| WHAT TO WORK ON |
Search the listing below for the string "this" and show each line that contains it.
*** DATA EXCERPT ***
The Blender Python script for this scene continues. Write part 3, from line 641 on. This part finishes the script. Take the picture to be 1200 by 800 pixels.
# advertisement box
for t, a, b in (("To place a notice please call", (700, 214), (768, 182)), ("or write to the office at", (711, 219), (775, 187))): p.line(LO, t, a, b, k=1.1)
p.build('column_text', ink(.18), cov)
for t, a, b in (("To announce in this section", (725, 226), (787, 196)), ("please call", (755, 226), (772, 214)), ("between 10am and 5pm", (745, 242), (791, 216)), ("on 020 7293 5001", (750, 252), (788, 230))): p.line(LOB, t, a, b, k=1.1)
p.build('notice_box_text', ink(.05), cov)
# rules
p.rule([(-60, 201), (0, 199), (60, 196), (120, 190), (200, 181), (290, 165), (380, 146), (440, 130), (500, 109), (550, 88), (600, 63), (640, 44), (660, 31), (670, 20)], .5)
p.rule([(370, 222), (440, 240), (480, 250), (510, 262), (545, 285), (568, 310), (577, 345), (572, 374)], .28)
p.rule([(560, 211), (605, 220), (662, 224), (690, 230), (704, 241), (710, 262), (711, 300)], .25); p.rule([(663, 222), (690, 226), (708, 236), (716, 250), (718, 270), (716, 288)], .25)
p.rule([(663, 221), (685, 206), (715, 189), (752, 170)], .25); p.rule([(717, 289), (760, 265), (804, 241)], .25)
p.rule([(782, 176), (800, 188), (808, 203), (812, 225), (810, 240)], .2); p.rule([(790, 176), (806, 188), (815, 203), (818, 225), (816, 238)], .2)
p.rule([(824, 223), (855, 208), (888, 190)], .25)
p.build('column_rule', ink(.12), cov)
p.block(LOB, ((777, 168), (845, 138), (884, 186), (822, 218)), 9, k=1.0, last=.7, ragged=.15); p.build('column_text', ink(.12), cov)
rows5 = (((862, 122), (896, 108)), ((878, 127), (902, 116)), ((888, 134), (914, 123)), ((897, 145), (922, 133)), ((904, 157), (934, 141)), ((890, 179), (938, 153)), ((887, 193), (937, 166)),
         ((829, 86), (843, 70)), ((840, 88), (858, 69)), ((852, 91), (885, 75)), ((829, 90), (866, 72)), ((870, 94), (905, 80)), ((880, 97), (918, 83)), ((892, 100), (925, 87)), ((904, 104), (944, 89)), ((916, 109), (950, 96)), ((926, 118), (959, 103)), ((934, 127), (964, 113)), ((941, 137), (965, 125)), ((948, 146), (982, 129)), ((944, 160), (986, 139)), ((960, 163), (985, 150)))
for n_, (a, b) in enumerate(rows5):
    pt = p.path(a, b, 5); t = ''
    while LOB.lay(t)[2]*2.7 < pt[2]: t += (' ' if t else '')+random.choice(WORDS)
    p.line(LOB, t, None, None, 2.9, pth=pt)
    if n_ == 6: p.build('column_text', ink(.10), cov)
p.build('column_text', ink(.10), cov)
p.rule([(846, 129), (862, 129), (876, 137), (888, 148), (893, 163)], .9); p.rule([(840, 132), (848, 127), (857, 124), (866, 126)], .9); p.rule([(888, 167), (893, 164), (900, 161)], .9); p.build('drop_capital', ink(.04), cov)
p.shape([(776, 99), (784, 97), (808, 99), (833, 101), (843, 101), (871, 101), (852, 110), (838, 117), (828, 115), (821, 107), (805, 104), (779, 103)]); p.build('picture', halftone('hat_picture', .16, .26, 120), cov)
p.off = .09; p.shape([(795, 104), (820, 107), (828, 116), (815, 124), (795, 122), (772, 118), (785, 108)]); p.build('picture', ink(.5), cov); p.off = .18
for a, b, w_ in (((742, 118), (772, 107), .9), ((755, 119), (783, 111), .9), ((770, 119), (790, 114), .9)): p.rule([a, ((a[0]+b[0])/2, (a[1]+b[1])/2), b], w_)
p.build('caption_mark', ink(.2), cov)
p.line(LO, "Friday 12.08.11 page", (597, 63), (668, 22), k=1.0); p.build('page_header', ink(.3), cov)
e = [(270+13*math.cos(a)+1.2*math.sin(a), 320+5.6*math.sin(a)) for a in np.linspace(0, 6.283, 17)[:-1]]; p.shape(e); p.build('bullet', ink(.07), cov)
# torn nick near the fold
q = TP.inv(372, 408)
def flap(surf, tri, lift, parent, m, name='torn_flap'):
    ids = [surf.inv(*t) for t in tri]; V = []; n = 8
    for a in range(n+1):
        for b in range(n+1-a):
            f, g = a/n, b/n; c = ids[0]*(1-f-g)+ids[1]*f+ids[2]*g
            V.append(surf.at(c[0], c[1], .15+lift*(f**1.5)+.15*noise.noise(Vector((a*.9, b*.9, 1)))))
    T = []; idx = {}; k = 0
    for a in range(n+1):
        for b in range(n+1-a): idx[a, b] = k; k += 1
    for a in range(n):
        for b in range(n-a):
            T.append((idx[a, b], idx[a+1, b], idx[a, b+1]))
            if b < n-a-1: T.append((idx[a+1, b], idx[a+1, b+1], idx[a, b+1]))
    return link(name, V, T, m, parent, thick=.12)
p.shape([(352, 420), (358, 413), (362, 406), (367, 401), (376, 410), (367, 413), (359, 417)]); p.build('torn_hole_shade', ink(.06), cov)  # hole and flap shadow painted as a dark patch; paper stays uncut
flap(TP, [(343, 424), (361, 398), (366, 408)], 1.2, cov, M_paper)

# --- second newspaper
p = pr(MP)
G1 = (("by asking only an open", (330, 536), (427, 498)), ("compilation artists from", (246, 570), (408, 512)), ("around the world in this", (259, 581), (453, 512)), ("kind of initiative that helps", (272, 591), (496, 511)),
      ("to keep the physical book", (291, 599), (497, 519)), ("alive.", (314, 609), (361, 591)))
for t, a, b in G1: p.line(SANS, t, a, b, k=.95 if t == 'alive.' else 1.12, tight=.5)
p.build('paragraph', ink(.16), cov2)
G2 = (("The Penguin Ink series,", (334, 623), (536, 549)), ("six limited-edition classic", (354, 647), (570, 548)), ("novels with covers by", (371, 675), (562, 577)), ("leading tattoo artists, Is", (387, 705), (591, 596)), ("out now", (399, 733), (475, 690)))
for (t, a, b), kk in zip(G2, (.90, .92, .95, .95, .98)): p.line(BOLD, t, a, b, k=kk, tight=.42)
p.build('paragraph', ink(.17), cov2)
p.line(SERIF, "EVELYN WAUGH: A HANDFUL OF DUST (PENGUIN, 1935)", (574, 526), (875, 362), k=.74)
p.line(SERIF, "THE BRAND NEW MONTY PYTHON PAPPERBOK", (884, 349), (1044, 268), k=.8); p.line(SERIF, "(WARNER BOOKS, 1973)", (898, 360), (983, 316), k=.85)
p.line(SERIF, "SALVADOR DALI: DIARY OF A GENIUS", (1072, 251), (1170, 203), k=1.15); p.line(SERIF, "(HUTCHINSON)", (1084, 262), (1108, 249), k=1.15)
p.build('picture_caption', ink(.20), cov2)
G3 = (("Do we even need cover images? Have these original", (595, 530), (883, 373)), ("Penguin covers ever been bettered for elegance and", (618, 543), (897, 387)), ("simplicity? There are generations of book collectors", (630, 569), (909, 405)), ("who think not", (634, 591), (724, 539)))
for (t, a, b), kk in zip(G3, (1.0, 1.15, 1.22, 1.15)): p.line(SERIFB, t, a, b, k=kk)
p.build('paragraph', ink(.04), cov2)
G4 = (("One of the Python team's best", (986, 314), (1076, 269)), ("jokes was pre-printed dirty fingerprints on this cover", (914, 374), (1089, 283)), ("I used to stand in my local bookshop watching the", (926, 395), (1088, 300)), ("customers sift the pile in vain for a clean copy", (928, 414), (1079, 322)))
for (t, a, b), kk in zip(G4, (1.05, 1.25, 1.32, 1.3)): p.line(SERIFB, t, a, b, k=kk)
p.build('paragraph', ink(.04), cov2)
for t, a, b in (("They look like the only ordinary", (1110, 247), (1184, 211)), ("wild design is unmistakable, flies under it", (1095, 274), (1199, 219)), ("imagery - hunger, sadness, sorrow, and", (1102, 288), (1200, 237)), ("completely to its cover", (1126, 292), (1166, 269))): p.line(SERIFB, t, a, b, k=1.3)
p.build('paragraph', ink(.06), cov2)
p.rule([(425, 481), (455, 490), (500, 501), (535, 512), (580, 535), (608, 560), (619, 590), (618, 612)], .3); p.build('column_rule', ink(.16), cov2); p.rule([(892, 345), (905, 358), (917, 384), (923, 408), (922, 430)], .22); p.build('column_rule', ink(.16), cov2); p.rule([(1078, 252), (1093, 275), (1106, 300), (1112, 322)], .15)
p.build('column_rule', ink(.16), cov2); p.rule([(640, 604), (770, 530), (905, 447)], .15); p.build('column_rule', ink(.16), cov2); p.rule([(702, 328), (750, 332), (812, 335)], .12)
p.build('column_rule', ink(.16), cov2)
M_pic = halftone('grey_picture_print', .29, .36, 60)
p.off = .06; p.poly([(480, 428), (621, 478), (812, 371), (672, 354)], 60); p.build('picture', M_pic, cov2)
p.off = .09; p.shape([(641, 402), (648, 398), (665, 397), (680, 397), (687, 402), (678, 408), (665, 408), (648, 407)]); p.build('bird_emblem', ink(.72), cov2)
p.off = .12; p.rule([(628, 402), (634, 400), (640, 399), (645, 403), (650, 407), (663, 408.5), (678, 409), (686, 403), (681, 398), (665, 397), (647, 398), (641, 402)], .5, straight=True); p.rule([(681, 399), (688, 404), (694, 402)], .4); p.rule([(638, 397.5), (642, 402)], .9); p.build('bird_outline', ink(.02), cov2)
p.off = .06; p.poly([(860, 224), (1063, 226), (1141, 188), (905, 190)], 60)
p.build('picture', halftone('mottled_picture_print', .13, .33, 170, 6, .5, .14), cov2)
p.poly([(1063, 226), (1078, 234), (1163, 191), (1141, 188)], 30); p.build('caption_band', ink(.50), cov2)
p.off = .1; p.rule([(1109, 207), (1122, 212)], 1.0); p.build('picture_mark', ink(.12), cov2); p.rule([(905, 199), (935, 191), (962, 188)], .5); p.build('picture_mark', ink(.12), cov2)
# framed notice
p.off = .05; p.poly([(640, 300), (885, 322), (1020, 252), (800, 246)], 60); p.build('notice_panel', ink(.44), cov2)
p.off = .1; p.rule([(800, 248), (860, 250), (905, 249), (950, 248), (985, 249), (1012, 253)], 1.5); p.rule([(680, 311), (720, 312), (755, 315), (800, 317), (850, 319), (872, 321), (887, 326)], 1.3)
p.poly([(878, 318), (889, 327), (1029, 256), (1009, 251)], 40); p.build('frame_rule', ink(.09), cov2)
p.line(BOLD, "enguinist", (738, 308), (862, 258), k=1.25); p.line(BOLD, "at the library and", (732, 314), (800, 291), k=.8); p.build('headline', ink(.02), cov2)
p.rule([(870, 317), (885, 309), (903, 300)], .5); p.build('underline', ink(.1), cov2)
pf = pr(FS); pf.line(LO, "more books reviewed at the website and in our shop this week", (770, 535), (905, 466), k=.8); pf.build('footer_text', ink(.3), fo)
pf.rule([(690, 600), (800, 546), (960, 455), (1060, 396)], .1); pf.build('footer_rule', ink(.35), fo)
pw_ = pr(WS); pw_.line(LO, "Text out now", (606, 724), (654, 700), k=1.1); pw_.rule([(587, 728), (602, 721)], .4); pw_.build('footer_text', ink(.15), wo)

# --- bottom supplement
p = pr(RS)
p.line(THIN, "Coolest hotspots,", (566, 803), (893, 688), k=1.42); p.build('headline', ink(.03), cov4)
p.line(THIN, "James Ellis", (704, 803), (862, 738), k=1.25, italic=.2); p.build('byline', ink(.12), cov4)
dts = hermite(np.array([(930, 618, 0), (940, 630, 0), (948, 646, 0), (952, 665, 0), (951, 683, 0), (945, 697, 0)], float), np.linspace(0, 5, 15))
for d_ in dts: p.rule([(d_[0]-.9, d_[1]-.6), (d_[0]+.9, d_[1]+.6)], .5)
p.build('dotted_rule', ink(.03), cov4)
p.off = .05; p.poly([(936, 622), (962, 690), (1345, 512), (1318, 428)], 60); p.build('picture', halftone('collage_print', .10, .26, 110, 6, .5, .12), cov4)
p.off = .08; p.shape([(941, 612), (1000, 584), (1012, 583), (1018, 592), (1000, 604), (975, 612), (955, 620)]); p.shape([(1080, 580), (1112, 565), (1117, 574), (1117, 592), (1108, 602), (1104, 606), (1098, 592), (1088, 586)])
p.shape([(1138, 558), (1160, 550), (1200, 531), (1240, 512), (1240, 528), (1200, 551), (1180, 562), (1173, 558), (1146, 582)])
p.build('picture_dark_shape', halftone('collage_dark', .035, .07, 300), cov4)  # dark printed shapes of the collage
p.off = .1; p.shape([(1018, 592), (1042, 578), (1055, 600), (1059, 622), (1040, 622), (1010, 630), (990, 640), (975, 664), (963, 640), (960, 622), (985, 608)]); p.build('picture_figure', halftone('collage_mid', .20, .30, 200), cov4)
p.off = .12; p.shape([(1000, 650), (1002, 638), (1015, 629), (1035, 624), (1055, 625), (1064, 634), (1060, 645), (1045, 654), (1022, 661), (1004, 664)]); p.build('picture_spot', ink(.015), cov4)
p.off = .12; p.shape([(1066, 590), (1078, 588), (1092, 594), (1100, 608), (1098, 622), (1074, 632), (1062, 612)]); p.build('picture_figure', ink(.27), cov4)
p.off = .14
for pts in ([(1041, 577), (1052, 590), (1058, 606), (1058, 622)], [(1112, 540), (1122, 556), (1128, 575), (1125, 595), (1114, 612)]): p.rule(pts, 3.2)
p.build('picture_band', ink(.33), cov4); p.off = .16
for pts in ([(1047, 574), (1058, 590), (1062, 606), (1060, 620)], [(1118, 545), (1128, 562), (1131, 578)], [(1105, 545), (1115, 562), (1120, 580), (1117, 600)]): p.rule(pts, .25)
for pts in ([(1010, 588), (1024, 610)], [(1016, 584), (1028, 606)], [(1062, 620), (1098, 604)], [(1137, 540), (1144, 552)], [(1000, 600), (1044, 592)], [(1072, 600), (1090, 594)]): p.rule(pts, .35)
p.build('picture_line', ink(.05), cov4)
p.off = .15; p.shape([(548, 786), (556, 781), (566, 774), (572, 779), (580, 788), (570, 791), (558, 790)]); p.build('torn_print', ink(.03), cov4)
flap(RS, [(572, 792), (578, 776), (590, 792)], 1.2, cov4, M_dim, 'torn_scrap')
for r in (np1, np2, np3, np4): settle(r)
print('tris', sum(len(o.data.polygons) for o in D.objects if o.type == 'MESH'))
***
| WRITTEN SOLUTION |
The Blender Python script for this scene continues. Write part 3, from line 641 on. This part finishes the script. Take the picture to be 1200 by 800 pixels.
for t, a, b in (("To announce in this section", (725, 226), (787, 196)), ("please call", (755, 226), (772, 214)), ("between 10am and 5pm", (745, 242), (791, 216)), ("on 020 7293 5001", (750, 252), (788, 230))): p.line(LOB, t, a, b, k=1.1)
G1 = (("by asking only an open", (330, 536), (427, 498)), ("compilation artists from", (246, 570), (408, 512)), ("around the world in this", (259, 581), (453, 512)), ("kind of initiative that helps", (272, 591), (496, 511)),
G4 = (("One of the Python team's best", (986, 314), (1076, 269)), ("jokes was pre-printed dirty fingerprints on this cover", (914, 374), (1089, 283)), ("I used to stand in my local bookshop watching the", (926, 395), (1088, 300)), ("customers sift the pile in vain for a clean copy", (928, 414), (1079, 322)))
pf = pr(FS); pf.line(LO, "more books reviewed at the website and in our shop this week", (770, 535), (905, 466), k=.8); pf.build('footer_text', ink(.3), fo)